Les politiques de décarbonation actuellement mises en œuvre dans les transports ne suffiront pas pour orienter le transport de voyageurs et de marchandises sur une voie durable. La réalisation de tous les engagements contractés jusqu’ici n’empêchera pas les émissions de CO2 imputables aux transports de croître de 16 % d'ici à 2050, dans la mesure où les effets des réductions d'émission attendues seront largement atténués par la hausse de la demande de transport.
À l’inverse, des politiques plus ambitieuses de décarbonation des transports pourraient faire diminuer les émissions de près de 70 % par rapport aux niveaux de 2015, ce qui rendrait dès lors possible de limiter à 1.5 °C le réchauffement planétaire, tel que prévu dans l’Accord de Paris. Il s'agirait donc d’intervenir davantage et de façon mieux ciblée pour réduire les déplacements non nécessaires, déplacer l’activité de transport vers des modes plus durables, améliorer l’efficacité énergétique et généraliser rapidement l’utilisation des véhicules électriques et des carburants bas carbone.

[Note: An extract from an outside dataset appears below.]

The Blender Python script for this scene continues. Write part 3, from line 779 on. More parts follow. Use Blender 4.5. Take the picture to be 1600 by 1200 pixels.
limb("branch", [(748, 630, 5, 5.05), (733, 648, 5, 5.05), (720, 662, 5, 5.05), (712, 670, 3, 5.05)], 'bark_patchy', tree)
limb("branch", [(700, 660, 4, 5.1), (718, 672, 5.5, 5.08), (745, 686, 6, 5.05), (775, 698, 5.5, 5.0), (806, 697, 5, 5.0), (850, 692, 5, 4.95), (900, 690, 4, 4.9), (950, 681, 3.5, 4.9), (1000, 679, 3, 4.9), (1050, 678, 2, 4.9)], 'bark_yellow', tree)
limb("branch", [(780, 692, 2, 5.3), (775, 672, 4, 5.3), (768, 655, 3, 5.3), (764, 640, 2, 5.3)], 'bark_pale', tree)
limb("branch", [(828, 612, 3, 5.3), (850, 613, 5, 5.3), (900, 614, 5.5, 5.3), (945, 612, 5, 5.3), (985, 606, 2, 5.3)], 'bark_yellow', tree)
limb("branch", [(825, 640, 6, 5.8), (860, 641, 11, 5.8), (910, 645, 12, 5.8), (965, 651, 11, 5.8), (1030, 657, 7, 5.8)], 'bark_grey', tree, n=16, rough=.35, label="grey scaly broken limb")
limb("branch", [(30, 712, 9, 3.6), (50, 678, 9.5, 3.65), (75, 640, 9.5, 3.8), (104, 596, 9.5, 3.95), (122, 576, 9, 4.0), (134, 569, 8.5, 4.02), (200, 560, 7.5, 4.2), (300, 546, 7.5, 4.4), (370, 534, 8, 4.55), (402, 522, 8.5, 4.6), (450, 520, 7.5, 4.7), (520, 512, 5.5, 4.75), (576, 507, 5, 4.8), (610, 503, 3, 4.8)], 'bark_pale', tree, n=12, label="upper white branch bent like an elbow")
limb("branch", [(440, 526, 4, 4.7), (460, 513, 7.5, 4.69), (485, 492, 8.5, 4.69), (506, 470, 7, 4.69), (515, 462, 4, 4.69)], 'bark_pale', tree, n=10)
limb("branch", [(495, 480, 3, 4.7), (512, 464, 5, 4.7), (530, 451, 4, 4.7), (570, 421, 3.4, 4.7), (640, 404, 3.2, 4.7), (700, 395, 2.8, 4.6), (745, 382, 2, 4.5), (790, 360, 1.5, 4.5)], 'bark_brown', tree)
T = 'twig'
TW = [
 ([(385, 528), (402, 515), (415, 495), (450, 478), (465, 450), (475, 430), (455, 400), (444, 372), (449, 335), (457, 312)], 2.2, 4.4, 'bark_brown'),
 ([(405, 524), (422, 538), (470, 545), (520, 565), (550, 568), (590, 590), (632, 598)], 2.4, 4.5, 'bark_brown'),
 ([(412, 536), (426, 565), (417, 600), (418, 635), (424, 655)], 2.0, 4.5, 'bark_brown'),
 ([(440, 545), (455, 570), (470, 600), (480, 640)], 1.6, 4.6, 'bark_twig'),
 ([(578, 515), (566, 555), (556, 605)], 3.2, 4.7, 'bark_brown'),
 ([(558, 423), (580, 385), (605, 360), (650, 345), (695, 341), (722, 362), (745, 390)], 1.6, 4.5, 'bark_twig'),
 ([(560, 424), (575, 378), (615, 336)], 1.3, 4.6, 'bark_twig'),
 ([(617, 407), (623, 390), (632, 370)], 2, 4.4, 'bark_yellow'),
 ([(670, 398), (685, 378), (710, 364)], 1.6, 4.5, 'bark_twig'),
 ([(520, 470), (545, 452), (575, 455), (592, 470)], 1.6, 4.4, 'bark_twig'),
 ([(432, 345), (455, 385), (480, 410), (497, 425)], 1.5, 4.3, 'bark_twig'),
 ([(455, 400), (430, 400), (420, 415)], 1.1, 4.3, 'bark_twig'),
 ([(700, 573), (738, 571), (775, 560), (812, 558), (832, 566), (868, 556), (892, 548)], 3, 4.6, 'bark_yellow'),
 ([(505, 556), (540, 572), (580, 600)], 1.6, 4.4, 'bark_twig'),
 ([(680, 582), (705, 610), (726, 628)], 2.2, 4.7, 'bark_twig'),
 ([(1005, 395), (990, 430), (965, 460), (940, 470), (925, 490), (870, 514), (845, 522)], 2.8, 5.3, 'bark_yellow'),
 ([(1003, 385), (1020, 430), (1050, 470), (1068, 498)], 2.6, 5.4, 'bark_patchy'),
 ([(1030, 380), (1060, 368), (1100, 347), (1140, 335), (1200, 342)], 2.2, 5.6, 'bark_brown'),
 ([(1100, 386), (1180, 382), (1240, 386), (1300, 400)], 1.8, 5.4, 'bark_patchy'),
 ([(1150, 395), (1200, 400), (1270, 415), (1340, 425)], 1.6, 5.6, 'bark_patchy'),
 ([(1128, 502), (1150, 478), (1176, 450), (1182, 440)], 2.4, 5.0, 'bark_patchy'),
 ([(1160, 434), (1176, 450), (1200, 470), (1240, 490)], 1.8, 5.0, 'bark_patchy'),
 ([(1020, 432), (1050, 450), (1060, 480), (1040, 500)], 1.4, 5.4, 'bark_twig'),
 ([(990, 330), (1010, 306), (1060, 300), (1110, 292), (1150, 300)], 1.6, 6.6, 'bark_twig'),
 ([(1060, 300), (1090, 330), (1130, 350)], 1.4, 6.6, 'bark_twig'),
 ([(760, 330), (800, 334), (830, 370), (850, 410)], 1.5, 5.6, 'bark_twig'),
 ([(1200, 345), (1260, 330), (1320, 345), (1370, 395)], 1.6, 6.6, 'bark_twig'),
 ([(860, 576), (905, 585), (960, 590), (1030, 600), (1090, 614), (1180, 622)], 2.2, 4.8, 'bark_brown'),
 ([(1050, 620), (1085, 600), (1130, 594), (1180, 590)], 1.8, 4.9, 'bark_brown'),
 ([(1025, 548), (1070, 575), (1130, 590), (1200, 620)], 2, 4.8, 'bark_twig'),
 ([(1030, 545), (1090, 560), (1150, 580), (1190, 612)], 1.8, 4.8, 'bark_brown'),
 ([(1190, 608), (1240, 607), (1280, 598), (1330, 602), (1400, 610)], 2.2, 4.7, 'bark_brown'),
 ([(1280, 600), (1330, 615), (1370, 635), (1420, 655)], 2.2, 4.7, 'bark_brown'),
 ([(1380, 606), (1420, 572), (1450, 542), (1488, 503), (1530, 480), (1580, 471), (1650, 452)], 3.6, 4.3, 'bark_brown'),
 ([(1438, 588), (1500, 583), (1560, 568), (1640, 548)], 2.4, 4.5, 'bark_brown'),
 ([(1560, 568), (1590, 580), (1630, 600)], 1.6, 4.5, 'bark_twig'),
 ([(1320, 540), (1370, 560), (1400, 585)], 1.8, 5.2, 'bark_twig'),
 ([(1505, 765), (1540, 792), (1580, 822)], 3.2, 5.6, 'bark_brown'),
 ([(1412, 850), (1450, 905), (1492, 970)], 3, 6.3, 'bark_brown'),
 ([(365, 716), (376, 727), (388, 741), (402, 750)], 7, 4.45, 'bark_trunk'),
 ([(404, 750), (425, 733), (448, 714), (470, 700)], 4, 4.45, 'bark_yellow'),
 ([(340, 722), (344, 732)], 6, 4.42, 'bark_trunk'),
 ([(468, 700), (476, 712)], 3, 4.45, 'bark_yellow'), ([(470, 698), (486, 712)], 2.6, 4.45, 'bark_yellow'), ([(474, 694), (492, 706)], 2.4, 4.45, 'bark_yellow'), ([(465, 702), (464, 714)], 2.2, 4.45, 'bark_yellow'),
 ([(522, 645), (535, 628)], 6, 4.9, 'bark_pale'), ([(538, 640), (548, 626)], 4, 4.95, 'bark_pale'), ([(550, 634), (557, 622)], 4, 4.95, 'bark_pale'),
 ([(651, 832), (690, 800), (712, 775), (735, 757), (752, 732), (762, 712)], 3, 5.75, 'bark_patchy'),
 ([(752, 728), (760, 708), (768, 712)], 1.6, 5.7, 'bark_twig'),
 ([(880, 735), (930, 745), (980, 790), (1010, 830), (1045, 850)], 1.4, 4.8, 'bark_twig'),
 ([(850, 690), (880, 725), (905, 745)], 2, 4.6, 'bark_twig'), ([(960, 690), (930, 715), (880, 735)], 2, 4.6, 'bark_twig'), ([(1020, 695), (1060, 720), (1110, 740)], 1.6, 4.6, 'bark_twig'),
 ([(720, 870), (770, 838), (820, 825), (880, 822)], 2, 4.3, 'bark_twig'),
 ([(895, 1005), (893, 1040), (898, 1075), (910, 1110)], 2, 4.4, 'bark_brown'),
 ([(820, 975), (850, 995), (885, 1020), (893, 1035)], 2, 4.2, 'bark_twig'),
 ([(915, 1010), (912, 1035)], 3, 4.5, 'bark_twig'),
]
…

Avec d’ambitieux programmes de décarbonation, les villes pourraient abaisser les émissions de CO2 liées à la mobilité urbaine jusqu’à 20 % des niveaux de 2015. Leur forte densité de population de services et d'infrastructures les positionnent en première ligne pour adopter des solutions de transport à émissions limitées ou nulles et instaurer un système efficace de gestion de la demande qui réduirait de 22 % l'activité de transport urbain par rapport au niveau escompté sur la trajectoire actuelle.
Le transport régional et interurbain est difficile à décarboner. Pourtant, avec les bonnes politiques, il serait possible de diviser par deux ses émissions de CO2 d’ici à 2050, par rapport aux niveaux de 2015. La demande en transport aérien, automobile sur longues distances ou ferroviaire régional est plus difficile à contrôler que la demande de mobilité urbaine. Toutes les mesures prises pour la déplacer, lorsque cela est possible, vers des modes durables, des technologies basse consommation et des carburants améliorés doivent contribuer à enrayer la hausse tendancielle des émissions liées au transport non urbain de voyageurs.
S'agissant du transport de marchandises, l’essor de l’activité impose que l’on s'attache davantage à décarboner ce secteur. Avec les politiques en place, il émettra, en valeurs absolues, 22 % de CO2 de plus en 2050 qu’en 2015 et sa part continuera de croître, quoique lentement, dans le total des émissions liées aux transports. À l’inverse, ses émissions pourraient être inférieures de 72 % aux niveaux de 2015 si des mesures étaient prises pour stimuler le groupage de fret, renforcer la collaboration dans les chaînes logistiques, faire avancer la normalisation et promouvoir les technologies bas carbone à l’échelle sectorielle.
Encourager l’évolution des comportements et tirer parti des plans de relance post-pandémie pour accélérer la décarbonation des transports hâtera le passage à une mobilité durable. En couplant la reprise économique avec la décarbonation des transports, on serait en position d'atteindre plus rapidement et de façon plus certaine les objectifs climatiques définis dans l’Accord de Paris.
Il ne faut pas que les politiques de décarbonation pèsent exagérément sur certains citoyens. Il est essentiel de les mettre en œuvre avec soin afin d'éviter tout effet redistributif néfaste. En effet, ce sont surtout les groupes et les régions les moins bien lotis qui font les frais du changement climatique et qui pâtissent des choix de mobilité opérés par les segments les plus aisés de la population. L'action menée contre le changement climatique doit renforcer l'équité sociale, et non aggraver le sort des personnes vulnérables. C’est en s’employant davantage à améliorer l’accessibilité que l’on réussira à la fois à rendre la mobilité plus efficace, et partant moins polluante, et à faciliter l’accès des citoyens aux ressources.